> **Set exercise**: Work out how many lines of the listing hold the string "this". Answer with that number alone.

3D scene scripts
-*-
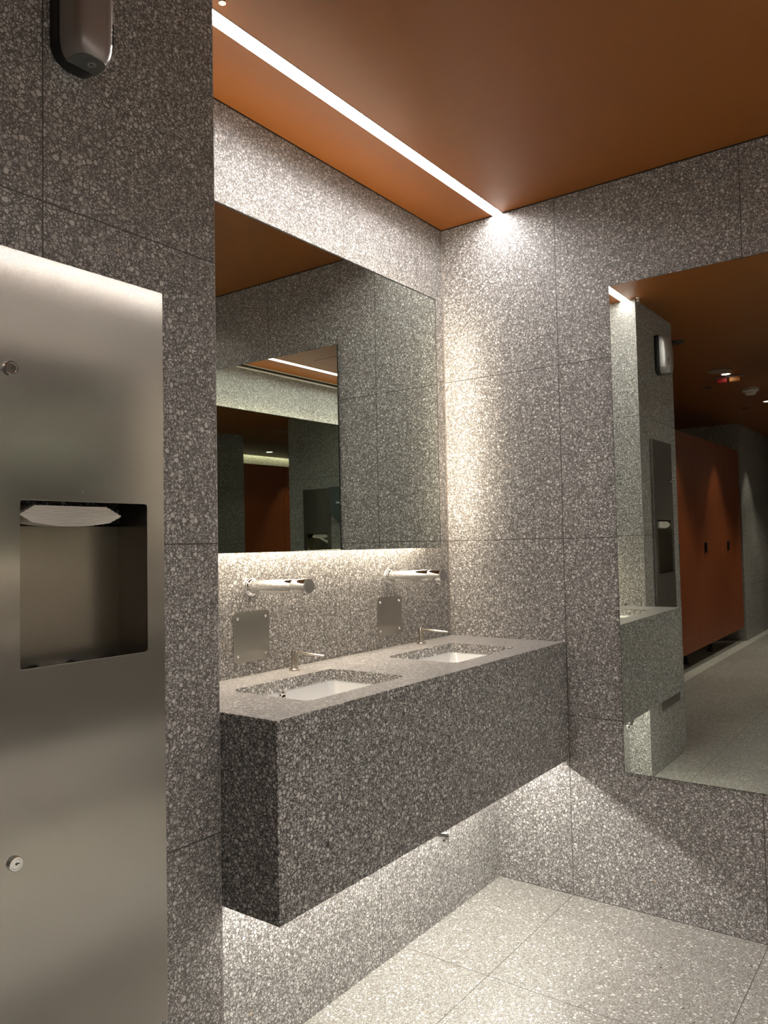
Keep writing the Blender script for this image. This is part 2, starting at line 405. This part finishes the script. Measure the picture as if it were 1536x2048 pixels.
def cover_plate(x0, x1, z0, z1, label):
    t = thing('cover_plate', ((x0+x1)/2, 0, z0), label, 'plate', 'steel cover plates under the faucets')
    bm = newbm(); prism(bm, rrect(x0, x1, z0, z1, .011), -.0005, -.0028, 'xz'); obj('steel_sheet', bm, M_plate, t, bevel=.0006)
    for x in (x0+.0155, x1-.0155):
        for z in (z0+.018, z1-.018):
            bm = newbm(); lathe(bm, (x,-.0028,z), (0,-1,0), [(0,.0042),(.0014,.0038),(.0022,.0022),(.0018,.0016),(.0008,.0015),(.0008,0)], 20)
            obj('screw', bm, M_chrome, t, smooth=True)
    rebase(t)
cover_plate(-1.0975, -.9625, .8835, 1.019, 'square steel cover plate with four screws below the left faucet')
cover_plate(-.4585, -.3195, .886, 1.017, 'square steel cover plate with four screws below the right faucet')

def soap(x, y, label):
    t = thing('soap_dispenser', (x, y, CT), label, 'soap dispenser', 'soap pumps on the counter')
    bm = newbm(); lathe(bm, (x,y,CT), (0,0,1), [(0,0),(0,.0165),(.0045,.0165),(.006,.015),(.006,.009)], 32); obj('base_ring', bm, M_nickel, t, smooth=True)
    bm = newbm(); lathe(bm, (x,y,CT+.005), (0,0,1), [(0,.0092),(.050,.0092),(.0515,.0085),(.0515,0)], 32); obj('body', bm, M_nickel, t, smooth=True)
    bm = newbm(); lathe(bm, (x,y-.006,CT+.0505), (0,-1,-.045), [(0,0),(0,.0036),(.100,.0036),(.1015,.0028),(.1015,0)], 16); obj('spout', bm, M_nickel, t, smooth=True)
    rebase(t)
soap(-.9155, -.052, 'slim nickel soap pump behind the left basin')
soap(-.2735, -.050, 'slim nickel soap pump behind the right basin, close to the corner')

# chrome trap end just below the apron
t = thing('pipe_valve', (-.731, -.42, .40), 'small chrome valve end peeping out below the counter apron', 'valve')
bm = newbm(); lathe(bm, (-.835,-.418,.4475), Vector((-.731,-.42,.409))-Vector((-.835,-.418,.4475)), [(0,0),(0,.0075),(.098,.0085),(.105,.010)], 20); obj('stem', bm, M_chrome, t, smooth=True)
bm = newbm(); lathe(bm, (-.742,-.412,.4055), (.35,-1,-.1), [(-.004,.004),(0,.012),(.006,.0168),(.013,.0163),(.018,.012),(.019,.005),(.0195,0)], 28); obj('cap', bm, M_chrome, t, smooth=True)
rebase(t)

# ---------------------------------------------------------------- mirrors
def sink_mirror(flip, xl, xr, label):
    f = flip_opp if flip else (lambda b: b)
    z0, z1, y = (1.146 if flip else 1.1767), 2.071, -.0687
    t = thing('wall_mirror', ((xl+xr)/2, OPP if flip else 0, z0), label, 'mirror')
    bm = newbm(); box(bm, xl+.003, xr-.0048, y, y+.0015, z0+.0015, z1-.0048); obj('mirror_pane', f(bm), M_mirror, t)
    bm = newbm(); box(bm, xl, xr, y+.0008, y+.0062, z0, z1)
    obj('dark_edge', f(bm), M_medge, t)
    bm = newbm(); box(bm, xl+.038, xr-.038, y+.0065, -.0005, z0+.038, z1-.038); obj('back_frame', f(bm), M_alu, t)
    fr = [('bottom', (xl+.05, xr-.05, -.058, -.010, z0+.0315, z0+.0375)), ('right', (xr-.0375, xr-.0315, -.058, -.008, z0+.05, z1-.05))]
    fr.append(('top', (xl+.05, xr-.05, -.058, -.010, z1-.0375, z1-.0315)))
    for n, b_ in fr:
        obj('led_strip', f(box(newbm(), *b_)), E_top if n == 'top' else E_halo, t)
    rebase(t)
sink_mirror(False, PX1+.004, -.1623, 'backlit rectangular mirror above the two sinks')
sink_mirror(True, -2.62, -.1623, 'backlit mirror on the opposite wall, seen only by reflection')
# full-length mirror on the right wall, very slightly out of plumb
t = thing('wall_mirror', (0, -1.2, .4377), 'tall frameless mirror on the right wall beside the vanity', 'mirror')
def lean(bm):
    for v in bm.verts: v.co.x += -.0106 - .0044*(v.co.z-1.2) - .0006*(v.co.y+.652)
    return bm
Y0, Y1, Z0, Z1 = -.652, -1.78, .4377, 2.0332
bm = newbm(); box(bm, 0, .0012, Y0-.0012, Y1+.0012, Z0+.0012, Z1-.0012); obj('mirror_pane', lean(bm), M_mirror, t)
bm = newbm(); box(bm, .0006, .0050, Y0, Y1, Z0, Z1); obj('dark_edge', lean(bm), M_medge, t)
rebase(t)

# ---------------------------------------------------------------- towel dispensers
def text_mesh(name, s, size, mat, M, parent, depth=.0004):
    cu = bpy.data.curves.new(name, 'FONT'); cu.body = s; cu.size = size; cu.extrude = depth; cu.align_x = 'CENTER'; cu.align_y = 'CENTER'
    tmp = bpy.data.objects.new(name+'_c', cu); C.objects.link(tmp)
    dg = bpy.context.evaluated_depsgraph_get(); me = bpy.data.meshes.new_from_object(tmp.evaluated_get(dg))
    bpy.data.objects.remove(tmp)
    me.transform(M); me.materials.clear(); me.materials.append(mat); me.name = name
    o = bpy.data.objects.new(name, me); C.objects.link(o); o.parent = parent
    return o
def dispenser(label, tf=None, towels=True):
    """built on the pier face; tf moves every vertex when it hangs elsewhere"""
    g = (lambda b: b) if tf is None else (lambda b: (bmesh.ops.transform(b, matrix=tf, verts=b.verts), b)[1])
    base = Vector((-1.7215, PY, .30)); base = tf @ base if tf is not None else base
    t = thing('towel_dispenser', base, label, 'towel dispenser')
    yf = -.307
    OX0, OX1, OZ0, OZ1 = -1.8495, -1.5985, .9975, 1.2765
    bm = newbm(); plate(bm, [(-1.885,.30),(-1.5585,.30),(-1.5585,1.694),(-1.885,1.694)], [rrect(OX0, OX1, OZ0, OZ1, .004, 3)], yf, yf+.004, 'xz')
    obj('face_panel', g(bm), M_steel, t, bevel=.0006)
    bm = newbm()
    for x in (-1.885, -1.5597): box(bm, x, x+.0012, yf+.0041, PY-.002, .30, 1.694)
    box(bm, -1.8838, -1.5597, yf+.0041, PY-.002, 1.6928, 1.694); box(bm, -1.8838, -1.5597, yf+.0041, PY-.002, .30, .3012)
    obj('panel_return', g(bm), M_steel, t)
    # cabinet behind
    bm = newbm(); d = yf + .088
    box(bm, OX0-.0015, OX1+.0015, d, d+.0015, OZ0-.02, 1.236)
    obj('cavity_back', g(bm), M_steel_in, t)
    bm = newbm()
    box(bm, OX1+.0002, OX1+.0015, yf+.0045, d-.0003, OZ0-.02, 1.60); box(bm, OX0-.0015, OX0-.0002, yf+.0045, d-.0003, OZ0-.02, 1.60)
    obj('cavity_side', g(bm), M_steel_in, t)
    bm = newbm(); box(bm, OX0, OX1, yf+.0045, d-.001, OZ0-.024, OZ0-.021)
    nx, ny = 26, 8; vs = [[bm.verts.new((OX0+.001+(OX1-OX0-.002)*i/nx, yf+.006+.078*j/ny, OZ0-.016+.008*math.sin(i*.9+j*1.7)*random.random()+.004*random.random())) for j in range(ny+1)] for i in range(nx+1)]
    for i in range(nx):
        for j in range(ny): bm.faces.new((vs[i][j], vs[i+1][j], vs[i+1][j+1], vs[i][j+1]))
    obj('bin_liner', g(bm), M_bag, t, smooth=True)
    bm = newbm(); box(bm, -1.868, -1.577, yf+.012, -.105, 1.30, 1.60); 
    bm.faces.ensure_lookup_table()
    # open-bottomed towel magazine: remove its floor
    fl = [f_ for f_ in bm.faces if abs(f_.calc_center_median().z-1.30) < 1e-4]; bmesh.ops.delete(bm, geom=fl, context='FACES')
    obj('magazine', g(bm), M_dark, t)
    for (x, z) in ((-1.867,1.4925), (-1.8595,.690)):
        bm = newbm(); lathe(bm, (x,yf,z), (0,-1,0), [(0,.0118),(.0045,.0118),(.0058,.0108),(.0058,.0085),(.0048,.0082),(.0052,.0078),(.0052,0)], 32)
        lk = obj('lock', g(bm), M_chrome, t, smooth=True)
        bm = newbm(); lathe(bm, (x+.0005,yf-.00525,z), (0,-1,0), [(0,.0021),(.0002,.0021),(.00025,0)], 14); box(bm, x, x+.0055, yf-.00525, yf-.0055, z-.0010, z+.0010)
        obj('keyhole', g(bm), M_black, lk)
    M = Matrix.Translation((-1.7245, yf-.0002, 1.2935)) @ Matrix.Rotation(PI/2, 4, 'X')
    if tf is not None: M = tf @ M
    text_mesh('maker_label', 'Bradley', .0082, M_greyink, M, t, .0001)
    rebase(t)
    # folded towels hanging in the opening: one pack
    tp = thing('paper_towel_pack', (tf @ Vector((-1.74,-.26,1.235))) if tf is not None else (-1.74,-.26,1.235),
               'pack of folded white paper towels sagging in the dispenser slot' if tf is None else 'folded white paper towels hanging from the second steel dispenser', 'paper towels')
    bm = newbm(); nl = 14
    xa, xb = -1.848, -1.648
    def section(k, inset):
        n = 16; return [(xa+inset + (xb-xa-2*inset)*i/n, 1.2405+k*.0021 - .007*(1-k/nl)*math.sin(PI*i/n)) for i in range(n+1)]
    for k in range(nl):
        pts = section(k, .003 + .026*max(0, (k-6)/7) + .020*max(0, (5-k)/5))
        y0 = yf+.008 + .0008*(k % 2) + .004*abs(k-5)/8; y1 = yf+.080
        lo = []; hi = []
        for (x, z) in pts:
            lo.append((bm.verts.new((x, y0, z)), bm.verts.new((x, y1, z+.002))))
            hi.append((bm.verts.new((x, y0-.0004, z+.0019)), bm.verts.new((x, y1, z+.0038))))
        for i in range(len(pts)-1):
            bm.faces.new((lo[i][0], lo[i+1][0], lo[i+1][1], lo[i][1])); bm.faces.new((hi[i][0], hi[i][1], hi[i+1][1], hi[i+1][0]))
            bm.faces.new((lo[i][0], hi[i][0], hi[i+1][0], lo[i+1][0])); bm.faces.new((lo[i][1], lo[i+1][1], hi[i+1][1], hi[i][1]))
        for i in (0, -1): bm.faces.new((lo[i][0], lo[i][1], hi[i][1], hi[i][0]))
    obj('folded_sheets', g(bm), M_paper, tp, smooth=True)
    if tf is not None:
        bm = newbm(); n = 14; A = []; 
        for i in range(n+1):
            u = i/n; a = (-1.84+.17*u, yf+.010-.006*math.sin(PI*u), 1.262-.075*(1-u)**1.2); A.append((bm.verts.new(a), bm.verts.new((a[0]+.01, a[1]+.05, min(a[2]+.03,1.27)))))
        for i in range(n): bm.faces.new((A[i][0], A[i+1][0], A[i+1][1], A[i][1]))
        s_ = obj('loose_sheet', g(bm), M_paper, tp, smooth=True); so = s_.modifiers.new('solid','SOLIDIFY'); so.thickness = .002
    rebase(tp)
dispenser('brushed steel towel dispenser and waste bin recessed in the left pier')
# second one hangs on the corridor wall, facing +x: x axis -> -y, y axis -> x
TF = Matrix(((0,-1,0,-3.05 + PY),(1,0,0,0),(0,0,1,0),(0,0,0,1)))
yy0 = -.99 - (-1.5585)     # pier x of the near edge lands at this y
TF = Matrix.Translation((0, yy0, 0)) @ TF
dispenser('steel towel dispenser on the corridor wall, seen small in the sink mirror', TF)

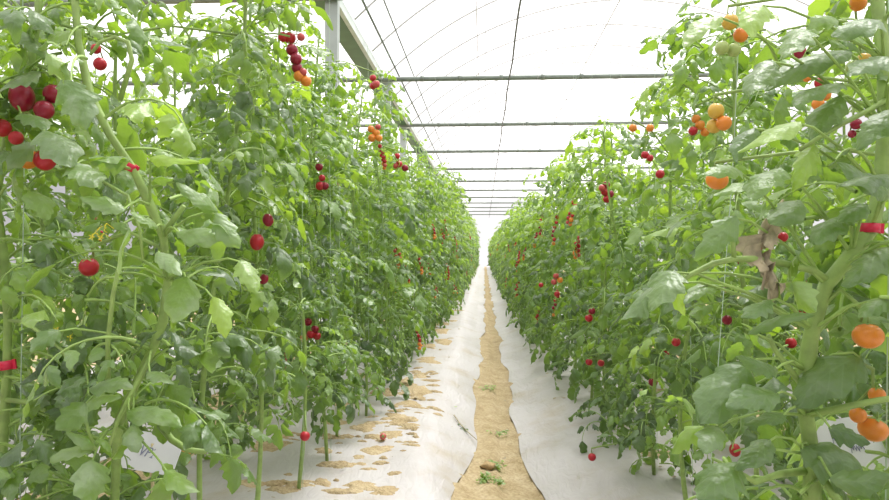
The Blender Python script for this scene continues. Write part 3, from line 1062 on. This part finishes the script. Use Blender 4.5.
-*-
> **Exercise answer**: 3